Conned by plastic

Reduce-Reuse-Recycle. The message and the three-arrowed logo are world-famous but without serious government action on the ‘Reduce’ and the ‘Reuse’, recycling will remain a sham with stockpiles of plastic huge and growing. 

Clive Jackson, Democrats waste campaigner

Industry insiders made it clear on ABC TV 4Corners,10 August, that the logo is largely meaningless. The majority of plastics cannot be recycled, technically or because the sorting required makes it unviable. Not surprisingly, very few businesses are in that business.

Big Plastic has knowingly promoted the impossible concept of recycling to draw attention away from the harm its products are doing worldwide.

Plastic waste is filling the landfills, and the world’s oceans are ‘awash’ with plastics (up to 11m tonnes annually, ‘Science’).  Plastic is the biggest problem in the ‘world of waste’ and it forms a major contaminant in the need to separate and recycle other materials.

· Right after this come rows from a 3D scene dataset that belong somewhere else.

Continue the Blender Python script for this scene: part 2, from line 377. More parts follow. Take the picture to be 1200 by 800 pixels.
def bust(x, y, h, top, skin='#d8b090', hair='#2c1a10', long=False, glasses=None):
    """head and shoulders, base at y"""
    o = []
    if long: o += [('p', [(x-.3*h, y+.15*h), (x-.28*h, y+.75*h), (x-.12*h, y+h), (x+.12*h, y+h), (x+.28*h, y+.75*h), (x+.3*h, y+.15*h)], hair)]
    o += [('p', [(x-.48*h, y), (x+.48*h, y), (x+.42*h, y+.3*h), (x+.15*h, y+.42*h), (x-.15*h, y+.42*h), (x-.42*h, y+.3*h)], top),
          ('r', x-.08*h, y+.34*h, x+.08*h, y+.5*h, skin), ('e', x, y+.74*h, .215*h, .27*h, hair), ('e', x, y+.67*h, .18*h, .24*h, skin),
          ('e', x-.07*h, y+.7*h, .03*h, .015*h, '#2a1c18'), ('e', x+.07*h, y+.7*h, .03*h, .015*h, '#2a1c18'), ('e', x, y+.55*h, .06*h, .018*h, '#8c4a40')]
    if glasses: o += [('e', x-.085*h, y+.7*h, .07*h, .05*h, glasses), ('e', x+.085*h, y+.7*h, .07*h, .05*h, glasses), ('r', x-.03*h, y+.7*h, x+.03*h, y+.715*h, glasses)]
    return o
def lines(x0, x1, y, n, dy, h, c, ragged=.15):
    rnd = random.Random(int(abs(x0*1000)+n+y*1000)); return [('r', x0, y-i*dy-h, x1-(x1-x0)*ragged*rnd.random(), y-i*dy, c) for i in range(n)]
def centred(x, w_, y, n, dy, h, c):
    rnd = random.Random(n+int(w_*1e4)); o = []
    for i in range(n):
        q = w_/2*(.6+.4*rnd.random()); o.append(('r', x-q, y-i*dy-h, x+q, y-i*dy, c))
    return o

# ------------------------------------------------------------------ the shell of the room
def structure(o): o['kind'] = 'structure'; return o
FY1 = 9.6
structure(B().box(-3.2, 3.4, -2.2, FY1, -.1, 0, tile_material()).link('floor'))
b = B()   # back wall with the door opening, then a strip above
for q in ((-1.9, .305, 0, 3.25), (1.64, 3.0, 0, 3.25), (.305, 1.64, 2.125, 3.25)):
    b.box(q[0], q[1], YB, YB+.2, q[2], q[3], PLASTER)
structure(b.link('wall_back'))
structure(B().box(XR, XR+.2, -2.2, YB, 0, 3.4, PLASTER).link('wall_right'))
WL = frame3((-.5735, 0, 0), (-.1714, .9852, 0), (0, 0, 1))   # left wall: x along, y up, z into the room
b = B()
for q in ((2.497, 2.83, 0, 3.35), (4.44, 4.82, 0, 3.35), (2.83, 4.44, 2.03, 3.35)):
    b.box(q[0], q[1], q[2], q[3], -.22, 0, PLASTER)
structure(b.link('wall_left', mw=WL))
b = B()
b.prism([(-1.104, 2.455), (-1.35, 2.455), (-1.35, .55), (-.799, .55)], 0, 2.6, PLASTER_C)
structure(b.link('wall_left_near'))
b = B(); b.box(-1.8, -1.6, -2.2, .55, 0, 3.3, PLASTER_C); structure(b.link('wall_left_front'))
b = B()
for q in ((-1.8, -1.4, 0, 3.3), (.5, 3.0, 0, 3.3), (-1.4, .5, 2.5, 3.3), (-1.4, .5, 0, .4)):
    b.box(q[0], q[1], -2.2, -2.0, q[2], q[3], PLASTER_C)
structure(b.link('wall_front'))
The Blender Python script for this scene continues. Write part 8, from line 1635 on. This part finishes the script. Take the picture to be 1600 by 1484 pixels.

The public understands recycling. People will cooperate in household bin sorting, and even help in local ‘Clean up’ campaigns. As most States have legislated against single-use plastic bags, the large retailers have come on board, if reluctantly.

Plastic products and wrappings, however, are all over our shops. Packaging accounts for huge amounts of plastics, much of it thrown away immediately the product is opened.

Governments needs to set policies about reducing plastic use. They should to consider:

  • return/refund incentives
  • plastics standards to limit plastics used to those most readily recycled,
  • promote a market for recycled products, and
  • lead in the use of alternatives to plastics. 

Now here’s a thought… Why not make the plastics industry responsible for the recycling?

Tell us what you think.

Here’s good advice from Julia :

First I think we need some parameters around the amount of packaging used, even if that means legislation.
Then I think there should be requirements about the type of plastics used so that there can be some accountability about what is degradable or what can be re-cycled, as opposed to the worst types that remain forever clogging up the planet.
A few simple steps would enable people to understand what damage each type of plastic does on a scale of 1-10. Then we could start to become involved, target the worst offenders and know how to recycle properly.